Tirohanga Ohanga mō Te Moana a Toi: Māori Entrepreneurs in Te Moana ā Toi and New Zealand for 2001 and 2006

Māori Entrepreneurship in New Zealand and the Bay of Plenty Region, for 2001 and 2006

The number of Māori entrepreneurs in New Zealand increased by 3,978 or 23.3%8 from 2001 to 2006 (see table 1 below). Measuring the number of Māori entrepreneurs is one proxy indicator of Māori participation in the Bay of Plenty region9 and the New Zealand economy, and also a possible indicator of Māori entrepreneurship10.

This report will focus on comparing Māori entrepreneurship in 2001 and 2006.

Māori entrepreneurs are a significant contributor to:

  • the Māori commercial asset base; and
  • Māori participation in the New Zealand economy in terms of value added11 to New Zealand’s Gross Domestic Product (GDP).

Moreover, Audretsch (2007) argues in his research that entrepreneurship represents a critical link between research and development and economic growth as it facilitates the transfer of knowledge created in incumbent organisations to other organisations.

New Statistical Knowledge on Māori Entrepreneurs

Refinements made in customising Statistics New Zealand’s (Tatauranga Aotearoa) census datasets have enabled the creation of new knowledge on Māori entrepreneurs (or self-employed individuals with and without employees) with statistical breakdowns by: regional council; industry, and median total personal income. This will enable policy makers to identify:

  • Counts of Māori entrepreneurs by industry in the Bay of Plenty region and New Zealand for 2001 and 2006, and
  • Māori entrepreneurs’ median total personal incomes for each major industry in the Bay of Plenty region and New Zealand.

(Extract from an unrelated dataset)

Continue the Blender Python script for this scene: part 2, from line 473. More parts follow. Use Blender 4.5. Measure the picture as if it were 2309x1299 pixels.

This new knowledge will enable a better understanding of Māori entrepreneurial activity, including the industries that Māori entrepreneurs are engaged in, their total personal incomes, and the growth in Māori entrepreneurial activity from 2001 to 2006.



8 This includes both employed full-time and part-time Māori entrepreneurs. Full-time is equal to Māori working 30 or more hours per week in business. Part-time is equal to Māori working 1-29 hours per week. Also, employed is related to work in the 7 days prior to 5th March 2006 and 6th March 2001. The analysis shown in tables and graphs is for the job a person worked the most hours in.

9 For the purposes of the data used in this report, the Bay of Plenty region refers to the Bay of Plenty regional council boundaries and includes the following areas: Taupo District, Western Bay of Plenty District, Tauranga City, Rotorua District, Whakatane District, Kawerau District and Opotiki District. For more details refer to “Regional Council” in the Technical notes at the end of this report.

10 Kukoc and Regan (2008), states: “The job of finding the right indicators of entrepreneurship is not an easy one. Entrepreneurship is an inherently intangible concept: a complex and dynamic activity that is often interlinked with a range of other business activities and outcomes in the economy. Thus, the key issue in measuring entrepreneurship is how to disentangle the entrepreneurial activity from other, more ordinary business activities.” (p. 19).

11 Value added refers to the value of a firm's output minus the value of intermediate goods bought from other firms.